1. Listen to understand, not to respond

Most people listen with one goal: to reply. Real listening means pausing your agenda, resisting the urge to fix or debate, and instead asking: What is this person trying to say? What matters to them? That shift alone changes everything.

2. Notice who’s not speaking, and make space

In group settings, it’s easy for dominant voices to take over. Look around. Who hasn’t spoken? Who’s being talked over? If you have power in a room, use it to amplify others. 

Say: "I’d love to hear what [she] thinks."  Sometimes inclusion is just an invitation.

3. Don’t assume quiet means nothing to say

Some people process before speaking. Others wait until they feel safe.

If a woman (or anyone really) is quiet, it might not mean disengaged, it might mean the room hasn’t shown it’s worth the risk yet. Create space, don’t fill it. That’s leadership.

4. Validate without hijacking

If someone shares an experience, especially around bias or being dismissed, don’t pivot to your own. Say, “That makes sense,” or “Thank you for sharing that.” Validation doesn’t require you to have lived it. Just to respect it.

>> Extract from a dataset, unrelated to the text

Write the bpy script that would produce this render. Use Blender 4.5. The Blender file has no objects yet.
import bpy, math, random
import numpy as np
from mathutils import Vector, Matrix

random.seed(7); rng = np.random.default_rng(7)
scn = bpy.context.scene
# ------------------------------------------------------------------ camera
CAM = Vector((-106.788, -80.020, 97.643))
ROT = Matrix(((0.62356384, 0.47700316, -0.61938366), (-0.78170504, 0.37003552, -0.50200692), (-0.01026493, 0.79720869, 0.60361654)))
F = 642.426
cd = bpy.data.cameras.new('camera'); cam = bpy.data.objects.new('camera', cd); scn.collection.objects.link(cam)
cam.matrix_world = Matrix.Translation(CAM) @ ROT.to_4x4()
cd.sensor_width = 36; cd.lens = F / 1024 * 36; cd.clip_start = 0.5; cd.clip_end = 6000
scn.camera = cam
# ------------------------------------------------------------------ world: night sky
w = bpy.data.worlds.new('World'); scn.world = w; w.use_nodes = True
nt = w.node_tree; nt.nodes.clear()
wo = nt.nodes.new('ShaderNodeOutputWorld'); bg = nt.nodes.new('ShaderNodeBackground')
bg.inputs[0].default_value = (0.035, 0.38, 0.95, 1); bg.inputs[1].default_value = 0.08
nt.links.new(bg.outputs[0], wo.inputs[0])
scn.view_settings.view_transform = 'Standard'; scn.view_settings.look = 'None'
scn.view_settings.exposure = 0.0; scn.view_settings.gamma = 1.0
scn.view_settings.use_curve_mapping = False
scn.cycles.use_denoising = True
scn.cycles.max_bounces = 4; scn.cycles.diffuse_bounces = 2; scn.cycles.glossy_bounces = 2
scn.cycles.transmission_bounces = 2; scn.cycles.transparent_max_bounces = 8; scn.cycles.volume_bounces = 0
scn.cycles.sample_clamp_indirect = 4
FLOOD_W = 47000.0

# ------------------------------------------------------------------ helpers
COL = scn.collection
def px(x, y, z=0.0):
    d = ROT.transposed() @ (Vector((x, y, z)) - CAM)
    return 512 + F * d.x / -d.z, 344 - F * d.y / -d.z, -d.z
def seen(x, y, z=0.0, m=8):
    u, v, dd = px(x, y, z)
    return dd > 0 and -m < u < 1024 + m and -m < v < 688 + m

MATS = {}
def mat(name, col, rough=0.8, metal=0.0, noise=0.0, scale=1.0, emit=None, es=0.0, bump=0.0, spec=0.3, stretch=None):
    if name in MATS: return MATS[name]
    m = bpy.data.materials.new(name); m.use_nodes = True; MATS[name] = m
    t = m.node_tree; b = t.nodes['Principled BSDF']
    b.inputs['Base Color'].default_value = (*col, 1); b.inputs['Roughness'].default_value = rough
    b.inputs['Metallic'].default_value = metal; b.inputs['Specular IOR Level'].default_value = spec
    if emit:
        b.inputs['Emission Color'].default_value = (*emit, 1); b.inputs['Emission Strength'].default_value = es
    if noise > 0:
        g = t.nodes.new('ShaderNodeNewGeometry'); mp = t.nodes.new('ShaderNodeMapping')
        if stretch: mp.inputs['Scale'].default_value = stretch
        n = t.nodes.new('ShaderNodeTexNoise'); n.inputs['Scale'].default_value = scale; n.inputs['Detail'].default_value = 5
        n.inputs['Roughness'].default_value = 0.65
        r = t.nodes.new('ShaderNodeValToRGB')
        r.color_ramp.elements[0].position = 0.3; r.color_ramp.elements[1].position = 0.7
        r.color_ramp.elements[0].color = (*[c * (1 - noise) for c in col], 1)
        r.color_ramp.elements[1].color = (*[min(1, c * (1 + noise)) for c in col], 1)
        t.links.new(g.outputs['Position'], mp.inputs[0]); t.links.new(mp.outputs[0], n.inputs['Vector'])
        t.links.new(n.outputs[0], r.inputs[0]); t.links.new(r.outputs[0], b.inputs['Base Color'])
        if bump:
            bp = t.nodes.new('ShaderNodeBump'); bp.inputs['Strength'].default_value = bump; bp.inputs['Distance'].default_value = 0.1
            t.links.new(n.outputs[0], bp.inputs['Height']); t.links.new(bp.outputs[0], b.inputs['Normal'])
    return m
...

5. Diversify who you listen to

Actively seek out voices outside your norm. Not just when it’s Women’s History Month or DEI Week. Read books by women. Follow thinkers of colour. Engage with people from different lived experiences. The more perspectives you listen to, the more expansive your own thinking becomes.

Final thoughts

Listening isn’t passive. It’s a skill. A muscle. A practice. If we want to build inclusive spaces – at work, at home, in society – we start by listening like it matters. Because it does.